Le pape a poursuivi sa catéchèse sur la foi, comme chaque mercredi depuis le lancement de l’Année de la foi, le 11 octobre, au cours de l’audience de ce 21 novembre en la Salle Paul VI du Vatican, devant des milliers de personnes.

Catéchèse de Benoît XVI en italien :

Chers frères et sœurs,

Nous avançons dans cette Année de la foi en portant, dans notre cœur, l’espérance de redécouvrir toute la joie qu’il y a à croire et de retrouver l’enthousiasme de communiquer à tous les vérités de la foi. Ces vérités ne sont pas simplement un message sur Dieu, une information particulière à son sujet. Elles expriment au contraire l’événement de la rencontre de Dieu avec les hommes, rencontre qui sauve et libère, réalisant les aspirations les plus profondes de l’homme, ses désirs de paix, de fraternité et d’amour. La foi amène à découvrir que la rencontre avec Dieu valorise, perfectionne et élève ce qu’il y a de vrai, de bon et de beau dans l’homme. Ainsi, lorsque Dieu se révèle et se laisse connaître, l’homme en vient à savoir qui est Dieu et, en le connaissant, il se découvre lui-même, son origine, son destin, la grandeur et la dignité de la vie humaine.

La foi permet un savoir authentique sur Dieu qui implique toute la personne humaine : c’est un savoir, une connaissance qui donne de la saveur à la vie, un goût nouveau d’exister, un mode joyeux d’être dans le monde. La foi s’exprime dans le don de soi pour les autres, dans la fraternité qui rend solidaire, capable d’aimer et vainqueur de la solitude qui rend triste. Cette connaissance de Dieu à travers la foi n’est donc pas seulement intellectuelle, elle est vitale. C’est la connaissance de Dieu-amour, grâce à son propre amour. Et l’amour de Dieu fait voir, ouvre les yeux, permet de connaître toute la réalité, au-delà des perspectives étroites de l’individualisme et du subjectivisme qui désorientent les consciences. La connaissance de Dieu est donc une expérience de foi et implique, en même temps, un cheminement intellectuel et moral : touchés au plus profond de nous-mêmes par la présence de l’Esprit de Jésus, nous dépassons les horizons de nos égoïsmes et nous nous ouvrons aux véritables valeurs de l’existence.

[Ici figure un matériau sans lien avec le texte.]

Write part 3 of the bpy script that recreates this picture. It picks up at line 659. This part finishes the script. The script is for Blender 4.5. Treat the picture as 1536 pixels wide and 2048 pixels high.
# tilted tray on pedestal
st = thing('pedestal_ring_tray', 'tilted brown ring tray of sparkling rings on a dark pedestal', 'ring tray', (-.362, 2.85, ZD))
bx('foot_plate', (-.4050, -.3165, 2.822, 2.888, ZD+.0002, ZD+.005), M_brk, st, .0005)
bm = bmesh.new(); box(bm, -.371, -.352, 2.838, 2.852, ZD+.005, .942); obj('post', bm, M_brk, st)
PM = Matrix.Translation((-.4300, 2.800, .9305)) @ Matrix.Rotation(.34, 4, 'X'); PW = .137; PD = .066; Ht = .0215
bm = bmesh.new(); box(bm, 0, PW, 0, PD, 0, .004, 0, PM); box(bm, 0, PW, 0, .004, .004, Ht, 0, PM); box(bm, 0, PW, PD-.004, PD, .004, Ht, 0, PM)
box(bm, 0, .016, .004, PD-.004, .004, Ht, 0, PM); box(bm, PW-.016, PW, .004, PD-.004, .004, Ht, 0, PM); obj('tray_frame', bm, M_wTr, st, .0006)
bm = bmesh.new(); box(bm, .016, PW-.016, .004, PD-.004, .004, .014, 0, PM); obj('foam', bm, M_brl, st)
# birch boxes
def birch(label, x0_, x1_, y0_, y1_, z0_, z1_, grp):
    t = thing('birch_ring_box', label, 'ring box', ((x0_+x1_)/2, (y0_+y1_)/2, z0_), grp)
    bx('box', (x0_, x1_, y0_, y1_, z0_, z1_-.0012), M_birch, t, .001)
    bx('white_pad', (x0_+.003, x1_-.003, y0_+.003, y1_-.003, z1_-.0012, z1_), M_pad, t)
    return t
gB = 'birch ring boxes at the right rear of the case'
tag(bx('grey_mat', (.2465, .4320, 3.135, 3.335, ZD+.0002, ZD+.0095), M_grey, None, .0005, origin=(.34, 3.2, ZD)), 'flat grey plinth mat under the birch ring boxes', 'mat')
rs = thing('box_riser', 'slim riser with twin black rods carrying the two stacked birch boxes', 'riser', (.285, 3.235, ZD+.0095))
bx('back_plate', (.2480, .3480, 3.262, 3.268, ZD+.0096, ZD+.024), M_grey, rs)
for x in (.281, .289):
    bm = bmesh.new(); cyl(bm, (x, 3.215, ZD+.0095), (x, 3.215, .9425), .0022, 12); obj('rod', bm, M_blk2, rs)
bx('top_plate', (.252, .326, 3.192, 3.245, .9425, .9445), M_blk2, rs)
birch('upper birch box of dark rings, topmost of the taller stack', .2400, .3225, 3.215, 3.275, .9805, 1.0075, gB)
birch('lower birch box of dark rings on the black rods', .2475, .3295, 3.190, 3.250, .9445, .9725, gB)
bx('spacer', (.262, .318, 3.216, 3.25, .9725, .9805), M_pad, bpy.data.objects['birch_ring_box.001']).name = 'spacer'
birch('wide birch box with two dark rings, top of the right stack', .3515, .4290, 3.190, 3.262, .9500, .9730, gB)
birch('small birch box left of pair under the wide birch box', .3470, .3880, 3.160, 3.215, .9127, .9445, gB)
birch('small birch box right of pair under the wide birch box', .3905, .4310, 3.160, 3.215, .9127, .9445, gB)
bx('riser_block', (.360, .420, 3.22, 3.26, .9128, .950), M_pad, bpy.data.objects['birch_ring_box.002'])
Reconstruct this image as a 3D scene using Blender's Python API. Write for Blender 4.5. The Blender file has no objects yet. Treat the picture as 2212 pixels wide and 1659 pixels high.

Aujourd’hui, dans cette catéchèse, je voudrais m’arrêter au caractère raisonnable de la foi en Dieu. La tradition catholique a, dès le début, rejeté le fidéisme qui est la volonté de croire contre la raison. Credo quia absurdum (je crois parce que c’est absurde) n’est pas une formule qui interprète la foi catholique. Dieu, en effet, n’est pas absurde, mais il est un mystère. Le mystère, à son tour, n’est pas irrationnel, mais surabondance de sens, de signification, de vérité. Si, en regardant le mystère, la raison voit l’obscurité, ce n’est pas parce qu’il n’y a pas de lumière dans  le mystère, mais plutôt parce qu’il y en a trop. De même lorsque les yeux de l’homme se dirigent directement vers le soleil pour le regarder, ils ne voient que les ténèbres ; mais qui oserait dire que le soleil n’est pas lumineux ? Au contraire, il est la source de la lumière. La foi permet de regarder le « soleil », Dieu, parce qu’elle est accueil de sa révélation dans l’histoire et, pour ainsi dire, elle reçoit vraiment toute la luminosité du mystère de Dieu, reconnaissant ce grand miracle : Dieu s’est approché de l’homme et s’est offert à sa connaissance, se rendant accessible à la limite créée de sa raison (cf. Concile oecum. Vatican II, Const. dogm. Dei Verbum, 13).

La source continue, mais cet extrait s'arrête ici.